:: Your instructions ::
Every line from the top of the records through the line containing "6.2).build('end_wall', M['inwall'], B)" should be retyped exactly; the pictures should not.

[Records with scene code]
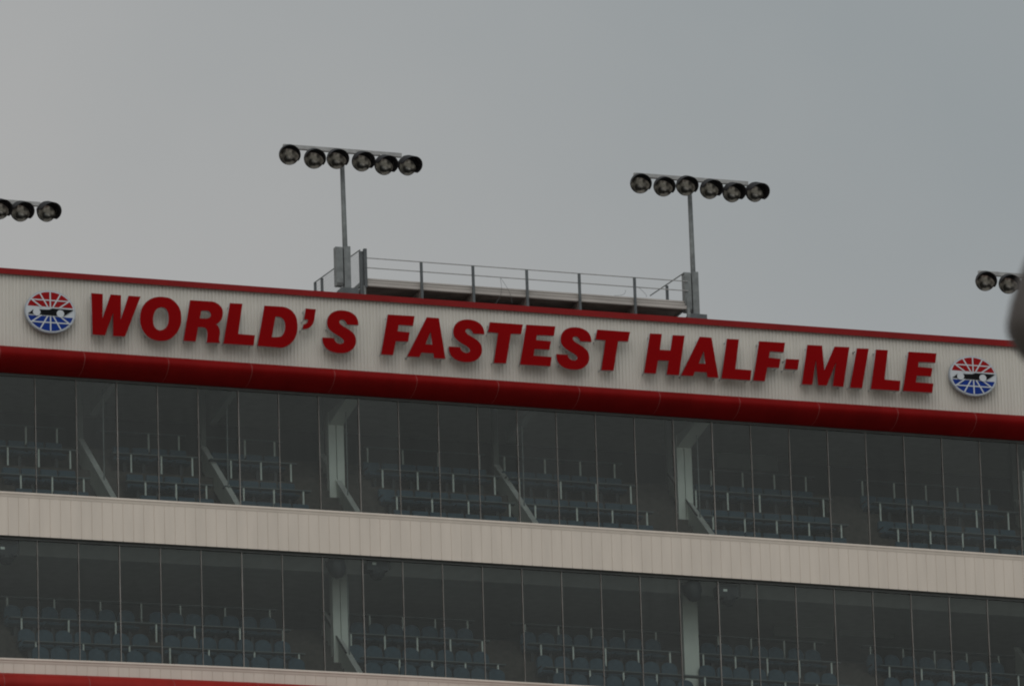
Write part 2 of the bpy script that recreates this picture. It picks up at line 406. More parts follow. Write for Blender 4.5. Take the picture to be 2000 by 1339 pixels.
MB().box(XA, XB, 8.0, 8.2, GZ, 6.3).build('back_wall', M['inwall'], B)
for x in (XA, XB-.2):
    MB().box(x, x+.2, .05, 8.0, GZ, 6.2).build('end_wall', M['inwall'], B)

# columns with their head beams, sloping partition walls with caps, glass screens
PX_U = [2.4, 6.0, 9.6, 15.0, 20.4, 31.2]
cw = .23
def column(X, px0, px1, py, z0, z1, yc):
    MB().box(X-cw, X-.012, yc-.13, yc+.13, z0, z1).build('column', M['column'], B)
    MB().box(X+.012, X+cw, yc-.135, yc+.125, z0, z1).build('column', M['column'], B)
COLY = 2.0
COLX = [at(654.5, 880, COLY).x, at(1335, 940, COLY).x, at(2011, 1000, COLY).x, at(-20, 850, COLY).x-.5]
for X in COLX:
    zt = zh1(X)+.0
    column(X, 0, 0, 0, FU[0](X)-.1, zt+.02, COLY)
    MB().prism([(.16, zt-.03), (COLY-.14, zt-.36), (COLY+.14, zt-.36), (COLY+.14, zt+.02), (.16, zt+.02)], X-cw+.02, X+cw-.02).build('column_beam', M['column'], B)
    if 18 < X < 23: MB().box(X-cw, X+cw, COLY-.13, COLY+.13, FL[0](X)-.1, zh2(X)+.02).build('column', M['column'], B)
    else: column(X, 0, 0, 0, FL[0](X)-.1, zh2(X)+.02, COLY)
slopeU = .82
def partition(X, p0, lv, y1, with_hand=False, screen=True):
    """low wall climbing with the steps; p0 = height of its cap at the glass"""
    z0 = p0; y0 = .14; zt = z0+slopeU*(y1-y0)
    base = (FU if lv == 0 else FL)[0](X)-.05
    MB().prism([(y0, base), (y1, base+slopeU*(y1-y0)), (y1, zt), (y0, z0)], X-.06, X+.06).build('partition_wall', M['part'], B)
    MB().prism([(y0, z0), (y1, zt), (y1, zt+.05), (y0, z0+.05)], X-.085, X+.085).build('wall_cap', M['rail'], B)
    if with_hand:
        MB().bar((X-.1, y0+.9, z0+slopeU*.9+.10), (X-.1, y1, zt+.12), .028).build('handrail', M['hand'], B)
    if screen:
        hz = (zh1 if lv == 0 else zh2)(X)
        MB().box(X-.014, X+.014, 1.03, 1.06, z0+slopeU*.8-.3, hz+.02).build('screen_post', M['galv'], B)
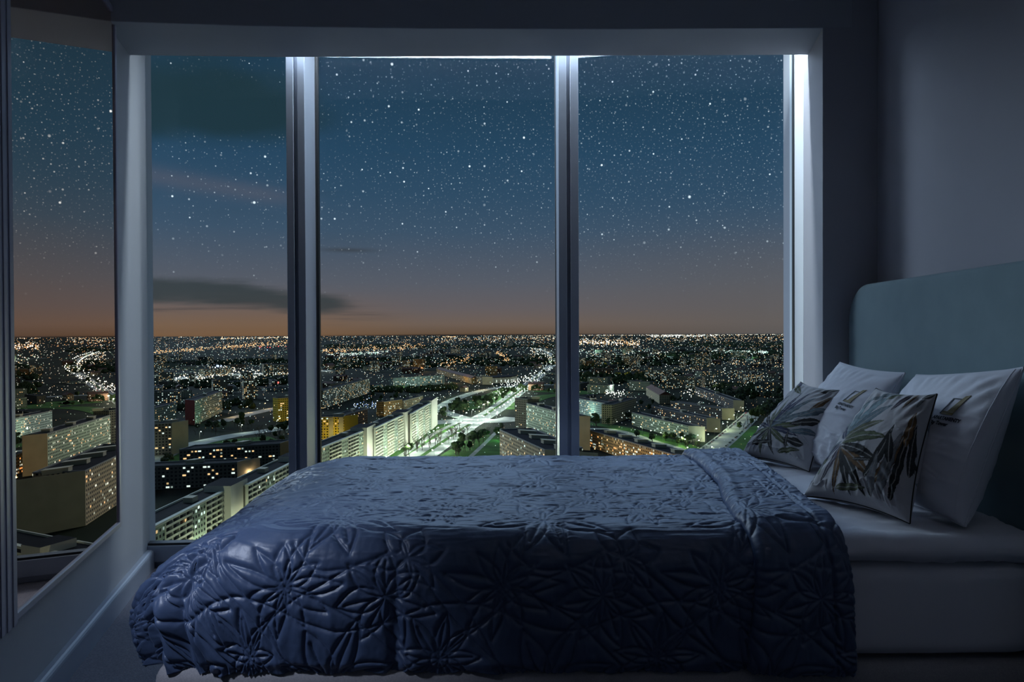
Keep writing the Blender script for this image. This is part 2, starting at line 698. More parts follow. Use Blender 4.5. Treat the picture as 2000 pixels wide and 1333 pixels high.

:: Finished task ::
Write part 2 of the bpy script that recreates this picture. It picks up at line 406. More parts follow. Write for Blender 4.5. Take the picture to be 2000 by 1339 pixels.
MB().box(XA, XB, 8.0, 8.2, GZ, 6.3).build('back_wall', M['inwall'], B)
for x in (XA, XB-.2):
    MB().box(x, x+.2, .05, 8.0, GZ, 6.2).build('end_wall', M['inwall'], B)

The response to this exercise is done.